Libby Gatti is a Micah fellow serving the MANNA community. She lives in our intentional community at 2 Garden.

By the 4th week of Life Together, I had tried to quit my job 6 times. I would go up to my boss’s office, close the door, and the conversation would go something like, “Reverend Tina, I really respect the work you guys are doing here, but I don’t think it’s for me.”

Let me explain: In my previous job I interviewed, hired, trained, and managed the teaching staff at a major nonprofit organization for homeless women in Boston. Every day I would come to work with a long checklist of things to accomplish, and accomplish them I would. So when I asked Tina what my primary responsibilities with MANNA (a worshipping community of folks who are homeless) would be, you can imagine my confusion when she said, “Become more fully yourself.” At first I thought, “Oh, that’s really lovely. I’m going to write a blog post all about that for Life Together!” And, here I am. But writing something other than what I had in mind at that time…

As the weeks went on, I realized how challenging this process of becoming was. I had consistently found self-worth and value in my productivity- the quantity of positive changes I was making in the world. But Tina just had me attending regular MANNA programs as if I were a participant: eating at our free lunch program, meditating with our meditation group, hanging out with homeless folks on the Cathedral steps. I was confused, and I felt like I wasn’t doing enough.

So when the MANNA community went on a camping trip in October, I was delighted to finally have something to do. I made a binder with our itinerary, went grocery shopping, and took notes at all the planning meetings. When we got to Vermont, I pitched all the tents, set up the food, made sure the campfire was going.

The next day I proceeded the same, but as night fell the temperature dropped. My teeth were chattering and it was clear that I didn’t have enough warm clothes. I prepared myself to sleep outside again, in this makeshift shelter, knowing that I would be cold all night. This is something the MANNA guys know far too much about.

Richard W., a homeless member of the community, saw my dilemma. As I lingered by the fire, not wanting to leave its heat, he quietly walked over next to me and just stood there for a minute. Finally he said, “Take my coat.” My eyes welled with tears, and there was no denying my vulnerability- that I needed him. Beyond needing him, as he slowly peeled off this outer layer and handed it to me, I felt how safe it was to need him. How essential it was to my own survival. This was a moment of my own becoming, and this was what Tina was talking about.

When we got back, I reflected on what it felt like to be vulnerable, and how the willingness (or necessity) of sharing that in community creates the space for becoming more fully ourselves. It is no small feat and the obstacles are enormous. It is terrifying to face myself in all my imperfection; but what has become more terrifying to me is the alternative: a life where I am only worth my accomplishments, my ability to get things done. A life where mistakes are unforgivable and nothing I ever do is enough.

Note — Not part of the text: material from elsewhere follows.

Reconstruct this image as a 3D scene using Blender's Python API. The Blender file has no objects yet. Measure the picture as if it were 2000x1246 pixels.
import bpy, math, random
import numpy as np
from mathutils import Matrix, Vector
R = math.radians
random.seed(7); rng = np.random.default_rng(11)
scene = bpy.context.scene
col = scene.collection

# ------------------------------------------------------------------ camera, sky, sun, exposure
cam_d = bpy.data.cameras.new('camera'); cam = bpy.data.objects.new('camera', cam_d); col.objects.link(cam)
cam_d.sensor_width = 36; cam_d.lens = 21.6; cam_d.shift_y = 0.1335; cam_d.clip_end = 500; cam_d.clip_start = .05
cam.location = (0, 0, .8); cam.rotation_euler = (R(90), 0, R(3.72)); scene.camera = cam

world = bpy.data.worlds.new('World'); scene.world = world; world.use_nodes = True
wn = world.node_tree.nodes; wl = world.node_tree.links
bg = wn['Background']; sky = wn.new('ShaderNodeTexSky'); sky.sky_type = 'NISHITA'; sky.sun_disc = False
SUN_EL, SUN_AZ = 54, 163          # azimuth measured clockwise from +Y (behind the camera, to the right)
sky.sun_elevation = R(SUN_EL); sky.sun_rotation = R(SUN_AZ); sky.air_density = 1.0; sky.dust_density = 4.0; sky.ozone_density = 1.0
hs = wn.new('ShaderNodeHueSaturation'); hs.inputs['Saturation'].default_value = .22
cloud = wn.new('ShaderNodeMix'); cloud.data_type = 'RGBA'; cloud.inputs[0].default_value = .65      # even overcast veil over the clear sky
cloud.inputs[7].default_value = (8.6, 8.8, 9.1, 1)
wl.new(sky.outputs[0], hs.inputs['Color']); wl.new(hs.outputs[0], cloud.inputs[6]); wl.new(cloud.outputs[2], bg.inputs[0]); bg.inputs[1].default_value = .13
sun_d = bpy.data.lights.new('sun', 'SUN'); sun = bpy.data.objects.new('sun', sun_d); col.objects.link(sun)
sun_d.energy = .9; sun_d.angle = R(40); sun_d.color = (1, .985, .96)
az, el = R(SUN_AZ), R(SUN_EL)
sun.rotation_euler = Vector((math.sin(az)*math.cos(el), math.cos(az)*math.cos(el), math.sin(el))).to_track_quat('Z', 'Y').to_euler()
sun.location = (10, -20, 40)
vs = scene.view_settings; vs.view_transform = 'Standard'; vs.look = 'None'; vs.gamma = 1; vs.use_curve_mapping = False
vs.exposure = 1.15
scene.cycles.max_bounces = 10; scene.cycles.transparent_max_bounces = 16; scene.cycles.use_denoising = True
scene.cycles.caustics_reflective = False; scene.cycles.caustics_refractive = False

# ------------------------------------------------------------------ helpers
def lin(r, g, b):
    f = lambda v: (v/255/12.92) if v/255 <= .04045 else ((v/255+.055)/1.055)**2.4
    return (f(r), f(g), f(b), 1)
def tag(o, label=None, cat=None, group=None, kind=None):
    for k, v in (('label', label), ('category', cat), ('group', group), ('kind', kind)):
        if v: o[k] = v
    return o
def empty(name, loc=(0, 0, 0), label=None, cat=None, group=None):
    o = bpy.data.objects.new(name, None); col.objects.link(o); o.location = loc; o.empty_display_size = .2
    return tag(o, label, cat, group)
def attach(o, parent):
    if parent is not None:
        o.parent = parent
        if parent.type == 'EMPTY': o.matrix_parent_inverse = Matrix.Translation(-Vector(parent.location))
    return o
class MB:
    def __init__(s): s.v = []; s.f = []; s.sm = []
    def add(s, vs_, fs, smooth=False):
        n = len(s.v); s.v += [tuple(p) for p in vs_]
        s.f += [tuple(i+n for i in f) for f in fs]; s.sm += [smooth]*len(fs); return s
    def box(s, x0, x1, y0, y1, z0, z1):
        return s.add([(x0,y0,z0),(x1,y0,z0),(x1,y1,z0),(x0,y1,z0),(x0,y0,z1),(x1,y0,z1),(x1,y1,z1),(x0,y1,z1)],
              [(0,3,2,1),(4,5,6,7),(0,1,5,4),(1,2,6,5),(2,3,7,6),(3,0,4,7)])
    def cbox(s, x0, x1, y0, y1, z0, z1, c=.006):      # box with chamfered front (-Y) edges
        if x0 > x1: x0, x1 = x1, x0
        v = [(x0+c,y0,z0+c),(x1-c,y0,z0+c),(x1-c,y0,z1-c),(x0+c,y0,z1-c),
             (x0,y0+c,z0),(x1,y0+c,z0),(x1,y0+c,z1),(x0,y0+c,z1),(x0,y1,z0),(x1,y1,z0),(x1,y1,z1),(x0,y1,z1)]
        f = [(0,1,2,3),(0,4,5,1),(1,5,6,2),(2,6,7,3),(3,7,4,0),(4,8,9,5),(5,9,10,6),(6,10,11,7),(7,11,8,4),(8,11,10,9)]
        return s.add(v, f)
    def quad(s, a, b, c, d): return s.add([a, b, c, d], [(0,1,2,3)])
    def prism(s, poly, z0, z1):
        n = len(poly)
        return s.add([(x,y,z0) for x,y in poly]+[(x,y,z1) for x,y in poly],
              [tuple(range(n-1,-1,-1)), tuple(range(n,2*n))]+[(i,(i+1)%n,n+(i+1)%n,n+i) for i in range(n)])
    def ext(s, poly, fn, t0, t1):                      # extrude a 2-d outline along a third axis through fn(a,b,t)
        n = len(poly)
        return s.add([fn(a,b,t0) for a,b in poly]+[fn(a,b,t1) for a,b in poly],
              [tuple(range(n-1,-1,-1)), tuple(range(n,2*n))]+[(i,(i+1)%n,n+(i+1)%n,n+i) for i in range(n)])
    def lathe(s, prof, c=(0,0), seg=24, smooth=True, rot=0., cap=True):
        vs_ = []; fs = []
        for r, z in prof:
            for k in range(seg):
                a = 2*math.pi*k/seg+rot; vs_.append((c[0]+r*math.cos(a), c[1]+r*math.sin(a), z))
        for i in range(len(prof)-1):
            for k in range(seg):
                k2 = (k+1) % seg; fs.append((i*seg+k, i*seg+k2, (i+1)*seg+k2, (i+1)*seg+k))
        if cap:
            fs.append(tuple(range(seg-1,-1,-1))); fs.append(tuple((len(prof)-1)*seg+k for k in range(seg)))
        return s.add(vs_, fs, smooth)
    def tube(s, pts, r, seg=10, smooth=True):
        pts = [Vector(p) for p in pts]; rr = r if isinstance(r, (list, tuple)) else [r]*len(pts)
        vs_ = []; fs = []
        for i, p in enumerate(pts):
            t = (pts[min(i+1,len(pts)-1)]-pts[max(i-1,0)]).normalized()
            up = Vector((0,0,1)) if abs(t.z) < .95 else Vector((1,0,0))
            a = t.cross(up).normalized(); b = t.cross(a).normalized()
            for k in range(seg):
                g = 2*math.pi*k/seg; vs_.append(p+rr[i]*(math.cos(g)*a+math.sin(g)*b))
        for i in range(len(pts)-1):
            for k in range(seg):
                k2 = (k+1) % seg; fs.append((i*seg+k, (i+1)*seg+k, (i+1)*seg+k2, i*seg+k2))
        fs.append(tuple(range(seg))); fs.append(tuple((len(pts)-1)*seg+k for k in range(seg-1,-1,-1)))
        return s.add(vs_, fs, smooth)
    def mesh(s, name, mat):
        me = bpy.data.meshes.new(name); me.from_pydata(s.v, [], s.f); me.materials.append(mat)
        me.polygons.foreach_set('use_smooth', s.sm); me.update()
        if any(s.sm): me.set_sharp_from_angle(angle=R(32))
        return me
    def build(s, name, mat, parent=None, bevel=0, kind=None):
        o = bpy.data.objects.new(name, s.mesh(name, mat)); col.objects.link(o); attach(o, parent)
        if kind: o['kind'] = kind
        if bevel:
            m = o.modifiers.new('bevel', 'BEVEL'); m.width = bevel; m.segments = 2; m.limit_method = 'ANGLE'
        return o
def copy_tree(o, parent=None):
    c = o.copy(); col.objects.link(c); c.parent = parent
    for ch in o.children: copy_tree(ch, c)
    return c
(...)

So, as I’ve moved in this direction- towards becoming more fully myself- and been inspired by the tremendous work the MANNA and Life Together communities are doing in this regard, I’ve begun to wonder if this isn’t the change I wanted all along. I want a world with enough shelter for everyone, but even before that’s possible we can create a world where each of us has a community where it is safe to risk becoming ourselves. That’s what Rich was doing for me, and what the MANNA and Life Together communities do so well.

So, I invite you, too, to consider taking that risk. Seek out people with whom you can quietly walk alongside, offer safety to one other, grow in vulnerability, and wrap one other in the love of community.